:: GIVEN MATERIAL ::

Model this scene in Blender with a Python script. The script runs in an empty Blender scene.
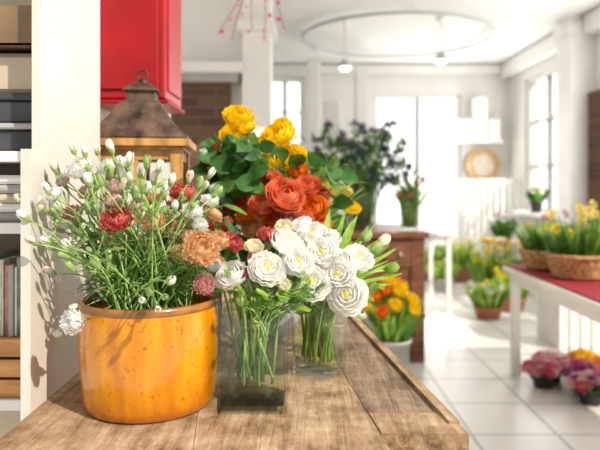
import bpy, math, random
import numpy as np
from mathutils import Vector, Matrix
random.seed(7)
sc = bpy.context.scene
H = 1.31; F = 600.0
def P(px, py, d):
    return Vector(((px-300)*d/F, d, H-(py-185)*d/F))
R = random.uniform

# ------------------------------------------------------------ materials
MATS = {}
def newmat(name):
    m = bpy.data.materials.new(name); m.use_nodes = True
    nt = m.node_tree; nt.nodes.clear()
    out = nt.nodes.new('ShaderNodeOutputMaterial')
    MATS[name] = m
    return m, nt, out
def noisecol(nt, col, scale, amt, stretch=(1,1,1), col2=None, detail=3):
    tc = nt.nodes.new('ShaderNodeTexCoord'); mp = nt.nodes.new('ShaderNodeMapping')
    mp.inputs['Scale'].default_value = stretch
    nz = nt.nodes.new('ShaderNodeTexNoise'); nz.inputs['Scale'].default_value = scale; nz.inputs['Detail'].default_value = detail
    nt.links.new(tc.outputs['Object'], mp.inputs[0]); nt.links.new(mp.outputs[0], nz.inputs['Vector'])
    cr = nt.nodes.new('ShaderNodeValToRGB')
    c1 = tuple(max(0, c*(1-amt)) for c in col); c2 = col2 or tuple(min(1, c*(1+amt)) for c in col)
    cr.color_ramp.elements[0].position = .35; cr.color_ramp.elements[1].position = .65
    cr.color_ramp.elements[0].color = (*c1, 1); cr.color_ramp.elements[1].color = (*c2, 1)
    nt.links.new(nz.outputs[0], cr.inputs[0])
    return cr, nz
def M(name, col, rough=.5, scale=8, amt=.06, metal=0, bump=0, stretch=(1,1,1), col2=None, emis=0, coat=0):
    m, nt, out = newmat(name)
    b = nt.nodes.new('ShaderNodeBsdfPrincipled')
    cr, nz = noisecol(nt, col, scale, amt, stretch, col2)
    nt.links.new(cr.outputs[0], b.inputs['Base Color'])
    b.inputs['Roughness'].default_value = rough; b.inputs['Metallic'].default_value = metal
    if coat: b.inputs['Coat Weight'].default_value = coat; b.inputs['Coat Roughness'].default_value = .08
    if emis:
        b.inputs['Emission Color'].default_value = (*col, 1); b.inputs['Emission Strength'].default_value = emis
    if bump:
        bp = nt.nodes.new('ShaderNodeBump'); bp.inputs['Strength'].default_value = bump; bp.inputs['Distance'].default_value = .01
        nt.links.new(nz.outputs[0], bp.inputs['Height']); nt.links.new(bp.outputs[0], b.inputs['Normal'])
    nt.links.new(b.outputs[0], out.inputs[0]); return m
def petal(name, col, amt=.12, trans=.3, scale=60, col2=None, rough=.5):
    m, nt, out = newmat(name)
    cr, nz = noisecol(nt, col, scale, amt, col2=col2)
    b = nt.nodes.new('ShaderNodeBsdfPrincipled'); b.inputs['Roughness'].default_value = rough
    t = nt.nodes.new('ShaderNodeBsdfTranslucent'); mx = nt.nodes.new('ShaderNodeMixShader'); mx.inputs[0].default_value = trans
    nt.links.new(cr.outputs[0], b.inputs['Base Color']); nt.links.new(cr.outputs[0], t.inputs[0])
    nt.links.new(b.outputs[0], mx.inputs[1]); nt.links.new(t.outputs[0], mx.inputs[2]); nt.links.new(mx.outputs[0], out.inputs[0])
def glass(name, tint, base, edge):
    m, nt, out = newmat(name)
    t = nt.nodes.new('ShaderNodeBsdfTransparent'); t.inputs[0].default_value = (*tint, 1)
    g = nt.nodes.new('ShaderNodeBsdfGlossy'); g.inputs['Roughness'].default_value = .02
    lw = nt.nodes.new('ShaderNodeLayerWeight'); lw.inputs[0].default_value=.5
    pw = nt.nodes.new('ShaderNodeMath'); pw.operation='POWER'; pw.inputs[1].default_value=3.5
    ml = nt.nodes.new('ShaderNodeMath'); ml.operation='MULTIPLY_ADD'; ml.inputs[1].default_value=edge; ml.inputs[2].default_value=base
    nt.links.new(lw.outputs['Facing'], pw.inputs[0]); nt.links.new(pw.outputs[0], ml.inputs[0])
    mx = nt.nodes.new('ShaderNodeMixShader')
    nt.links.new(ml.outputs[0], mx.inputs[0]); nt.links.new(t.outputs[0], mx.inputs[1]); nt.links.new(g.outputs[0], mx.inputs[2])
    nt.links.new(mx.outputs[0], out.inputs[0])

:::

• _WHAT YOU WILL DO_
Repeat the lines above exactly, and keep every picture out.

• _EXPECTED ANSWER_
Model this scene in Blender with a Python script. The script runs in an empty Blender scene.
import bpy, math, random
import numpy as np
from mathutils import Vector, Matrix
random.seed(7)
sc = bpy.context.scene
H = 1.31; F = 600.0
def P(px, py, d):
    return Vector(((px-300)*d/F, d, H-(py-185)*d/F))
R = random.uniform

# ------------------------------------------------------------ materials
MATS = {}
def newmat(name):
    m = bpy.data.materials.new(name); m.use_nodes = True
    nt = m.node_tree; nt.nodes.clear()
    out = nt.nodes.new('ShaderNodeOutputMaterial')
    MATS[name] = m
    return m, nt, out
def noisecol(nt, col, scale, amt, stretch=(1,1,1), col2=None, detail=3):
    tc = nt.nodes.new('ShaderNodeTexCoord'); mp = nt.nodes.new('ShaderNodeMapping')
    mp.inputs['Scale'].default_value = stretch
    nz = nt.nodes.new('ShaderNodeTexNoise'); nz.inputs['Scale'].default_value = scale; nz.inputs['Detail'].default_value = detail
    nt.links.new(tc.outputs['Object'], mp.inputs[0]); nt.links.new(mp.outputs[0], nz.inputs['Vector'])
    cr = nt.nodes.new('ShaderNodeValToRGB')
    c1 = tuple(max(0, c*(1-amt)) for c in col); c2 = col2 or tuple(min(1, c*(1+amt)) for c in col)
    cr.color_ramp.elements[0].position = .35; cr.color_ramp.elements[1].position = .65
    cr.color_ramp.elements[0].color = (*c1, 1); cr.color_ramp.elements[1].color = (*c2, 1)
    nt.links.new(nz.outputs[0], cr.inputs[0])
    return cr, nz
def M(name, col, rough=.5, scale=8, amt=.06, metal=0, bump=0, stretch=(1,1,1), col2=None, emis=0, coat=0):
    m, nt, out = newmat(name)
    b = nt.nodes.new('ShaderNodeBsdfPrincipled')
    cr, nz = noisecol(nt, col, scale, amt, stretch, col2)
    nt.links.new(cr.outputs[0], b.inputs['Base Color'])
    b.inputs['Roughness'].default_value = rough; b.inputs['Metallic'].default_value = metal
    if coat: b.inputs['Coat Weight'].default_value = coat; b.inputs['Coat Roughness'].default_value = .08
    if emis:
        b.inputs['Emission Color'].default_value = (*col, 1); b.inputs['Emission Strength'].default_value = emis
    if bump:
        bp = nt.nodes.new('ShaderNodeBump'); bp.inputs['Strength'].default_value = bump; bp.inputs['Distance'].default_value = .01
        nt.links.new(nz.outputs[0], bp.inputs['Height']); nt.links.new(bp.outputs[0], b.inputs['Normal'])
    nt.links.new(b.outputs[0], out.inputs[0]); return m
def petal(name, col, amt=.12, trans=.3, scale=60, col2=None, rough=.5):
    m, nt, out = newmat(name)
    cr, nz = noisecol(nt, col, scale, amt, col2=col2)
    b = nt.nodes.new('ShaderNodeBsdfPrincipled'); b.inputs['Roughness'].default_value = rough
    t = nt.nodes.new('ShaderNodeBsdfTranslucent'); mx = nt.nodes.new('ShaderNodeMixShader'); mx.inputs[0].default_value = trans
    nt.links.new(cr.outputs[0], b.inputs['Base Color']); nt.links.new(cr.outputs[0], t.inputs[0])
    nt.links.new(b.outputs[0], mx.inputs[1]); nt.links.new(t.outputs[0], mx.inputs[2]); nt.links.new(mx.outputs[0], out.inputs[0])
def glass(name, tint, base, edge):
    m, nt, out = newmat(name)
    t = nt.nodes.new('ShaderNodeBsdfTransparent'); t.inputs[0].default_value = (*tint, 1)
    g = nt.nodes.new('ShaderNodeBsdfGlossy'); g.inputs['Roughness'].default_value = .02
    lw = nt.nodes.new('ShaderNodeLayerWeight'); lw.inputs[0].default_value=.5
    pw = nt.nodes.new('ShaderNodeMath'); pw.operation='POWER'; pw.inputs[1].default_value=3.5
    ml = nt.nodes.new('ShaderNodeMath'); ml.operation='MULTIPLY_ADD'; ml.inputs[1].default_value=edge; ml.inputs[2].default_value=base
    nt.links.new(lw.outputs['Facing'], pw.inputs[0]); nt.links.new(pw.outputs[0], ml.inputs[0])
    mx = nt.nodes.new('ShaderNodeMixShader')
    nt.links.new(ml.outputs[0], mx.inputs[0]); nt.links.new(t.outputs[0], mx.inputs[1]); nt.links.new(g.outputs[0], mx.inputs[2])
    nt.links.new(mx.outputs[0], out.inputs[0])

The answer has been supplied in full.